Research & Insight
My research is fundamentally interdisciplinary. I’m interested in how people interact with technical, social, and environmental systems, and what happens when those systems shape perception, identity, or understanding.
I move between computational methods, qualitative inquiry, and systems thinking depending on the question being asked.
Whether I’m studying transformer architectures or digital identity formation, I’m ultimately interested in the same thing: how information becomes experience.
Investigating whether transformer architectures genuinely learn structural rules or rely on probabilistic approximation beyond training distributions. Using deterministic finite automata to isolate behavioral understanding from statistical correlation.
Qualitative research exploring how TikTok’s algorithmic distribution shapes interactions between transgender identity and environmental narratives, investigating digital visibility, platform behavior, and narrative framing.
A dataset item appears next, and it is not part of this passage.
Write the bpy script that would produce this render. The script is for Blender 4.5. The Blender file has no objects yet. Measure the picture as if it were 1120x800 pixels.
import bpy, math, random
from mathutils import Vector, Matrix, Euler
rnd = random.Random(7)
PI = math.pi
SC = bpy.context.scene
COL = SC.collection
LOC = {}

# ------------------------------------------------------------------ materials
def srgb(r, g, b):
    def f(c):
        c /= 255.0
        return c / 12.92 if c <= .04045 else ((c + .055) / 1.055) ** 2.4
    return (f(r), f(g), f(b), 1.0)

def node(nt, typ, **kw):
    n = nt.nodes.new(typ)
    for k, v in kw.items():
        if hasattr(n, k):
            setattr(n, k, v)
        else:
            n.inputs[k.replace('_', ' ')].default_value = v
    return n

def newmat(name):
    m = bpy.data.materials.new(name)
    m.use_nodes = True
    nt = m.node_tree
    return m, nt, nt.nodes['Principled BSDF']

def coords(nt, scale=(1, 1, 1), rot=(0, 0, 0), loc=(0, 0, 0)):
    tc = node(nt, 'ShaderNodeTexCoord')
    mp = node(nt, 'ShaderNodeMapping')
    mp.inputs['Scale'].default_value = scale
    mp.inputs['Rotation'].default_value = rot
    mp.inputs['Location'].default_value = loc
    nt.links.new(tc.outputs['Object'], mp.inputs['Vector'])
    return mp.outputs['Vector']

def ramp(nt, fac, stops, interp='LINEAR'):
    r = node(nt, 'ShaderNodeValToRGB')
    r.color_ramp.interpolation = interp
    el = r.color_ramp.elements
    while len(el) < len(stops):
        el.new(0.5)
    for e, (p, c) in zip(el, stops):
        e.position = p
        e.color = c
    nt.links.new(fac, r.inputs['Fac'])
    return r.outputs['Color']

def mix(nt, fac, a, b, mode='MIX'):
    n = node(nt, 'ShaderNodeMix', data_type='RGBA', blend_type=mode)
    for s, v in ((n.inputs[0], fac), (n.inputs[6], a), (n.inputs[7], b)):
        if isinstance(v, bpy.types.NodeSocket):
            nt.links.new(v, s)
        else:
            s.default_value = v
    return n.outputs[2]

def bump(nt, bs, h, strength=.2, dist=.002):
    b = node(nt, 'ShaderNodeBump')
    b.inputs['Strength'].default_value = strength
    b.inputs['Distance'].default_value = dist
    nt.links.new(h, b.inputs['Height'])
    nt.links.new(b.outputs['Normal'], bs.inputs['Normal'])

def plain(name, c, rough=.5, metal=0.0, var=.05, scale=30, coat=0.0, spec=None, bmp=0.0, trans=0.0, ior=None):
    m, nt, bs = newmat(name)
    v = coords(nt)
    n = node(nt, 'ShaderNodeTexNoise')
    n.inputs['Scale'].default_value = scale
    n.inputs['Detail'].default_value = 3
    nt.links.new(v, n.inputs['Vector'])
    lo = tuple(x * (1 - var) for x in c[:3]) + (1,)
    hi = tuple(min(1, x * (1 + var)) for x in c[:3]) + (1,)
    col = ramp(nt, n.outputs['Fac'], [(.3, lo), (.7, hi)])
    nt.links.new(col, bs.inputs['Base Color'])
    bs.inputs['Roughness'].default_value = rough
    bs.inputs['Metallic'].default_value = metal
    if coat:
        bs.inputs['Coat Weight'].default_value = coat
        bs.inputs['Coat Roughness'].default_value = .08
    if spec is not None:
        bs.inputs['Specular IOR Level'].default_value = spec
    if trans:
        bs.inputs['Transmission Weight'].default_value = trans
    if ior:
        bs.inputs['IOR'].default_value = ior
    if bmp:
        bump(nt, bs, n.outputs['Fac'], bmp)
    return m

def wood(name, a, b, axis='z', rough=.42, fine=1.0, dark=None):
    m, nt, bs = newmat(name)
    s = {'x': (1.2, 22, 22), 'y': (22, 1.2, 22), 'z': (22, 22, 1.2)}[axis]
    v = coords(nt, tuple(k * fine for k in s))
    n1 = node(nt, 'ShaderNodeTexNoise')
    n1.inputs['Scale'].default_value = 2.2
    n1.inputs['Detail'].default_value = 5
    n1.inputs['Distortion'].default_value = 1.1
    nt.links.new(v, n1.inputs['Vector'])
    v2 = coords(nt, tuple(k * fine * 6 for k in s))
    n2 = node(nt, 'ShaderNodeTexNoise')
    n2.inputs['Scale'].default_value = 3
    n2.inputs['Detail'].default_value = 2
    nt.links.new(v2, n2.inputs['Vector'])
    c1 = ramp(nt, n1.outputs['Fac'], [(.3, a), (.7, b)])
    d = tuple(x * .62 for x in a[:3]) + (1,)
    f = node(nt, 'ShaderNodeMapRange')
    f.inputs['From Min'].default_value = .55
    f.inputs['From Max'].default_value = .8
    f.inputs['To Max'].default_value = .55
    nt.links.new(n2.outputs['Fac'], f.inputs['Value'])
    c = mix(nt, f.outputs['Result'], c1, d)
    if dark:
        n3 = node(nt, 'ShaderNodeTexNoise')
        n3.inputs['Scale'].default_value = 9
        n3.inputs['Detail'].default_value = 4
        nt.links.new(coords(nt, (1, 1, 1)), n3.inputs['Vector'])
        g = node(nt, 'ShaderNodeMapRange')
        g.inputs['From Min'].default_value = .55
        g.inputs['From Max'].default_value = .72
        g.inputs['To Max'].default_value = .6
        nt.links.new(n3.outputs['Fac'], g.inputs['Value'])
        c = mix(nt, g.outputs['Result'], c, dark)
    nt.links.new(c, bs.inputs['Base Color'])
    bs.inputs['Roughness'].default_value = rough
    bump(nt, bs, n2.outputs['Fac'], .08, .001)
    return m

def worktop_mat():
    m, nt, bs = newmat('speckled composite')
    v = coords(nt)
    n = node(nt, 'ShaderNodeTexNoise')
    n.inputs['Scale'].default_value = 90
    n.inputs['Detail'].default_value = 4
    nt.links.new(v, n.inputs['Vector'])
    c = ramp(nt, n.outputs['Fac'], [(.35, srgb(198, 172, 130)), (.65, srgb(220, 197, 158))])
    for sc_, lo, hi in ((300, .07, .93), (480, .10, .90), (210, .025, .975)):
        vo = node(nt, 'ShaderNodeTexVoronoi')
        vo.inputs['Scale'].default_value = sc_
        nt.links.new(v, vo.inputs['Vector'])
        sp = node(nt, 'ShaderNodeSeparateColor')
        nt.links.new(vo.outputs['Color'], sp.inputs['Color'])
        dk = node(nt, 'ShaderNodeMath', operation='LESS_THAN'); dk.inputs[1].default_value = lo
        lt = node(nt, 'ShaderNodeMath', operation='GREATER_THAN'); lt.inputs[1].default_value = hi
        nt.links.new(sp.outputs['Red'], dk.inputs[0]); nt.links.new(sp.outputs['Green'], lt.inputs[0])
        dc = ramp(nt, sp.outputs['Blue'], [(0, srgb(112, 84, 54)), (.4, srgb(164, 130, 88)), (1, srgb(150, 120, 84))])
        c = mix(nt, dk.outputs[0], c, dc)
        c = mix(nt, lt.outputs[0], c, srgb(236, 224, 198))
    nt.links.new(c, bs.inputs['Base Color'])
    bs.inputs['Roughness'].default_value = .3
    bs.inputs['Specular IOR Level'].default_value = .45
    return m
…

Developing educational systems combining Arduino, SolidWorks, and machine learning concepts to make technical learning more tangible and accessible through physical-digital integration.
I’m most interested in interdisciplinary research where computational systems intersect with human behavior and cultural interpretation.
My work often investigates how systems distribute information, how narratives emerge within technical environments, and how people navigate structures they rarely fully see.
I believe research should not only produce insight, it should also communicate clearly enough to become usable and meaningful outside academia.